▶ **REQUIREMENT**: Both the line containing "What Blender Python" and the line containing "cy.sample_clamp_indirect = 6" belong in the answer, along with every line between them; print exactly those.

▶ **INPUT MATERIAL**:
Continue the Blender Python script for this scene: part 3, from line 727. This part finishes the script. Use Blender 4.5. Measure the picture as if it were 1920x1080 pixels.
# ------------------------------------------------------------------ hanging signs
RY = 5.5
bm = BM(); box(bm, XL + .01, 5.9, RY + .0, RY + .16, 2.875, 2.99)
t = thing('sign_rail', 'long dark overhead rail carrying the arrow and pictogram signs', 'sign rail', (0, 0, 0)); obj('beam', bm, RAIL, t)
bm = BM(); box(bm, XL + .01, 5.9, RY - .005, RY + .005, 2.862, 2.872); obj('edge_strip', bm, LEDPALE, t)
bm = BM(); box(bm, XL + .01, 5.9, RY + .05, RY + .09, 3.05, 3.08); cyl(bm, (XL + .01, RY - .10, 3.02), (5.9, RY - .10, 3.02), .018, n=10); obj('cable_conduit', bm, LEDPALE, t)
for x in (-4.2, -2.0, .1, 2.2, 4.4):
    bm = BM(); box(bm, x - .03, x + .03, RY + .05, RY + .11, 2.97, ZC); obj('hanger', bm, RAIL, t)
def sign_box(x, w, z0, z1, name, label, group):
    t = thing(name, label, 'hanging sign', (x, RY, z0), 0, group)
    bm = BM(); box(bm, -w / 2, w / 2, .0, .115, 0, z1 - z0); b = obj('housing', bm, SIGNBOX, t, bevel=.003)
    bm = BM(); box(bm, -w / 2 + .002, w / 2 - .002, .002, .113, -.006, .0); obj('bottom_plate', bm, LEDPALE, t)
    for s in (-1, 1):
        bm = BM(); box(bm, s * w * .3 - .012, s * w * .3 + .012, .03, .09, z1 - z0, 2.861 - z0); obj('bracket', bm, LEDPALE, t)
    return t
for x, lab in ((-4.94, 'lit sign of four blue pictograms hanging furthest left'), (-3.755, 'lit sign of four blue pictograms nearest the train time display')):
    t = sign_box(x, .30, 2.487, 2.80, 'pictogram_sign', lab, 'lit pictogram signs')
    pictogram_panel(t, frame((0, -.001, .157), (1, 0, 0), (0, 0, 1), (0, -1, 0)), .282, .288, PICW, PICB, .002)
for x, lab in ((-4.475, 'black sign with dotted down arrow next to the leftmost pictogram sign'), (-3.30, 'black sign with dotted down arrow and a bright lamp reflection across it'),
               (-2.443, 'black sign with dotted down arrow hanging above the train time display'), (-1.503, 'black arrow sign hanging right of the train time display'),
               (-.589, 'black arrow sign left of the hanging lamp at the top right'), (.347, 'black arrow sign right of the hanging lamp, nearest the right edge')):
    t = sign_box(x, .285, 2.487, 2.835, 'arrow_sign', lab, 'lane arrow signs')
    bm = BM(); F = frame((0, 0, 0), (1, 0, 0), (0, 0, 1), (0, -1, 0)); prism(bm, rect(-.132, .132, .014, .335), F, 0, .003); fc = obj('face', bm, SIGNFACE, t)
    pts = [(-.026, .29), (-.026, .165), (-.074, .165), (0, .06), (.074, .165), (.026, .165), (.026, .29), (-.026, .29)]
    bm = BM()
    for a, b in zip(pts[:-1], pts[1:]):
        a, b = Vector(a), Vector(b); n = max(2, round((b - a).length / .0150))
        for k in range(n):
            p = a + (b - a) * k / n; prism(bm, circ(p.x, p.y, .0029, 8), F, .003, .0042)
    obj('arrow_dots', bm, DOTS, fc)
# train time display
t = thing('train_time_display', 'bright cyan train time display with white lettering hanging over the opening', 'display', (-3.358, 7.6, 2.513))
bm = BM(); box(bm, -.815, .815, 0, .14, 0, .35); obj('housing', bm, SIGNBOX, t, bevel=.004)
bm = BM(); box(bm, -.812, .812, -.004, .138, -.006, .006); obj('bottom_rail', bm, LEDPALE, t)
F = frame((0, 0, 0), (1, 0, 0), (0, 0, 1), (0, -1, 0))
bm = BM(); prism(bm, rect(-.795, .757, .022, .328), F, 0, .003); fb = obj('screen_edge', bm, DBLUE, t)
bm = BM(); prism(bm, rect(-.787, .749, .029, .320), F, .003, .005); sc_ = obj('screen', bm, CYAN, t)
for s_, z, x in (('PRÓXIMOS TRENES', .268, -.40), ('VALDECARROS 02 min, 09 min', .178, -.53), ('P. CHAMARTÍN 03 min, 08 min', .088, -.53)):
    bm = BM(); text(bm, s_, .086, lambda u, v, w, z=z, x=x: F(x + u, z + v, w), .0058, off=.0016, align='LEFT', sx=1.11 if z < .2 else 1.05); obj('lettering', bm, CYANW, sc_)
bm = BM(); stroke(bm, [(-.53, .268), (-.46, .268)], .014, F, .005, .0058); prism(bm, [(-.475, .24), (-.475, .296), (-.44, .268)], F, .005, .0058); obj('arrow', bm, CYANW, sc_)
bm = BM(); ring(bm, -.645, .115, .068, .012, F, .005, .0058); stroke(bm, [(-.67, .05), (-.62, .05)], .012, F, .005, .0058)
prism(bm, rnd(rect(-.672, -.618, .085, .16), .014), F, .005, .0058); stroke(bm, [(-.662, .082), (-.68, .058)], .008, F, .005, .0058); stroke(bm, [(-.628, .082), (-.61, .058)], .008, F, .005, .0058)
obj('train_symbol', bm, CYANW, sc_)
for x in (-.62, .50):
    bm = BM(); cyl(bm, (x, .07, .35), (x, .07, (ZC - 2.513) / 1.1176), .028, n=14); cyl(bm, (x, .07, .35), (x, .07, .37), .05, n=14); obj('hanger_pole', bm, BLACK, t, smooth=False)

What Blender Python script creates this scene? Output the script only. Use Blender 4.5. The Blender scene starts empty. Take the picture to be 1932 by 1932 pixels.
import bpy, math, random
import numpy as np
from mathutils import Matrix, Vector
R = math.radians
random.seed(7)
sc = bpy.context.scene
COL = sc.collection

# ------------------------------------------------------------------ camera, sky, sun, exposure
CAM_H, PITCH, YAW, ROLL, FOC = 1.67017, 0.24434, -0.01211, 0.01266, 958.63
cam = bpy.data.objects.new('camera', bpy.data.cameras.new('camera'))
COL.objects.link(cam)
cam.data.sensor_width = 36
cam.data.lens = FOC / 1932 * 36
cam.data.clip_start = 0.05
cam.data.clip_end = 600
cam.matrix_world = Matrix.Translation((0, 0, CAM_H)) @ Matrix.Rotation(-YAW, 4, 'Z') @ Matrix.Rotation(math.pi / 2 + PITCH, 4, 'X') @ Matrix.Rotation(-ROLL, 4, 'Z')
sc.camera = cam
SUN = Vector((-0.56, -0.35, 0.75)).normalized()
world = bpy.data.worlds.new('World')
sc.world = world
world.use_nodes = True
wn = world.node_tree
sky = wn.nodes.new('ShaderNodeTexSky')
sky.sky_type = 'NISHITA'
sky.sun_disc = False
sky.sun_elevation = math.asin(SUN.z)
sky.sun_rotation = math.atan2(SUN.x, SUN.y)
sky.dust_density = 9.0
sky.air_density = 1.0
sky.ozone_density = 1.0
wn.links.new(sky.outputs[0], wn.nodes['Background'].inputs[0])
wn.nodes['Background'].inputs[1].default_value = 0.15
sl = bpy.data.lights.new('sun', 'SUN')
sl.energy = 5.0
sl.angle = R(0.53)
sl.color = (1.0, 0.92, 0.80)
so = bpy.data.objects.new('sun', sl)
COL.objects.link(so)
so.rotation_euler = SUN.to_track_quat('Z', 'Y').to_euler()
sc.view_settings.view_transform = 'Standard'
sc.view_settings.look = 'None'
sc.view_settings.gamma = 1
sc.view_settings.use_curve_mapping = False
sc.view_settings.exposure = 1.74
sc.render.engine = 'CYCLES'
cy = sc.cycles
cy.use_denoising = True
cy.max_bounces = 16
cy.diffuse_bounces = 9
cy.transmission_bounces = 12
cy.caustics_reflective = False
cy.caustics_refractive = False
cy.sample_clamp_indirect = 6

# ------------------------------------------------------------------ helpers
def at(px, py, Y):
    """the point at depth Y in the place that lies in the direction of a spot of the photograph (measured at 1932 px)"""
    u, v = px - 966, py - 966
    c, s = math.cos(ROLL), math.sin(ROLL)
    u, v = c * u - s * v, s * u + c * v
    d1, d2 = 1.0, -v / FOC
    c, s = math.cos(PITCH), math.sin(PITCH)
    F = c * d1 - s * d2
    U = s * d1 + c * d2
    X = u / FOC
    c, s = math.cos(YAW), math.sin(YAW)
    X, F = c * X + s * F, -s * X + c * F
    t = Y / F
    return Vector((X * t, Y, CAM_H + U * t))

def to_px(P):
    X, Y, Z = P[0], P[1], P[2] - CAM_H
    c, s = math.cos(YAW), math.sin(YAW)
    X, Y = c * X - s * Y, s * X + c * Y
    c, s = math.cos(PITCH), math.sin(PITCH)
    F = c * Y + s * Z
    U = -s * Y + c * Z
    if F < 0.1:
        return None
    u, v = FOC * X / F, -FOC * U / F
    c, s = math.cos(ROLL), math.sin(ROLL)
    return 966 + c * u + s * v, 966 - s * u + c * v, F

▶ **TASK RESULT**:
What Blender Python script creates this scene? Output the script only. Use Blender 4.5. The Blender scene starts empty. Take the picture to be 1932 by 1932 pixels.
import bpy, math, random
import numpy as np
from mathutils import Matrix, Vector
R = math.radians
random.seed(7)
sc = bpy.context.scene
COL = sc.collection

# ------------------------------------------------------------------ camera, sky, sun, exposure
CAM_H, PITCH, YAW, ROLL, FOC = 1.67017, 0.24434, -0.01211, 0.01266, 958.63
cam = bpy.data.objects.new('camera', bpy.data.cameras.new('camera'))
COL.objects.link(cam)
cam.data.sensor_width = 36
cam.data.lens = FOC / 1932 * 36
cam.data.clip_start = 0.05
cam.data.clip_end = 600
cam.matrix_world = Matrix.Translation((0, 0, CAM_H)) @ Matrix.Rotation(-YAW, 4, 'Z') @ Matrix.Rotation(math.pi / 2 + PITCH, 4, 'X') @ Matrix.Rotation(-ROLL, 4, 'Z')
sc.camera = cam
SUN = Vector((-0.56, -0.35, 0.75)).normalized()
world = bpy.data.worlds.new('World')
sc.world = world
world.use_nodes = True
wn = world.node_tree
sky = wn.nodes.new('ShaderNodeTexSky')
sky.sky_type = 'NISHITA'
sky.sun_disc = False
sky.sun_elevation = math.asin(SUN.z)
sky.sun_rotation = math.atan2(SUN.x, SUN.y)
sky.dust_density = 9.0
sky.air_density = 1.0
sky.ozone_density = 1.0
wn.links.new(sky.outputs[0], wn.nodes['Background'].inputs[0])
wn.nodes['Background'].inputs[1].default_value = 0.15
sl = bpy.data.lights.new('sun', 'SUN')
sl.energy = 5.0
sl.angle = R(0.53)
sl.color = (1.0, 0.92, 0.80)
so = bpy.data.objects.new('sun', sl)
COL.objects.link(so)
so.rotation_euler = SUN.to_track_quat('Z', 'Y').to_euler()
sc.view_settings.view_transform = 'Standard'
sc.view_settings.look = 'None'
sc.view_settings.gamma = 1
sc.view_settings.use_curve_mapping = False
sc.view_settings.exposure = 1.74
sc.render.engine = 'CYCLES'
cy = sc.cycles
cy.use_denoising = True
cy.max_bounces = 16
cy.diffuse_bounces = 9
cy.transmission_bounces = 12
cy.caustics_reflective = False
cy.caustics_refractive = False
cy.sample_clamp_indirect = 6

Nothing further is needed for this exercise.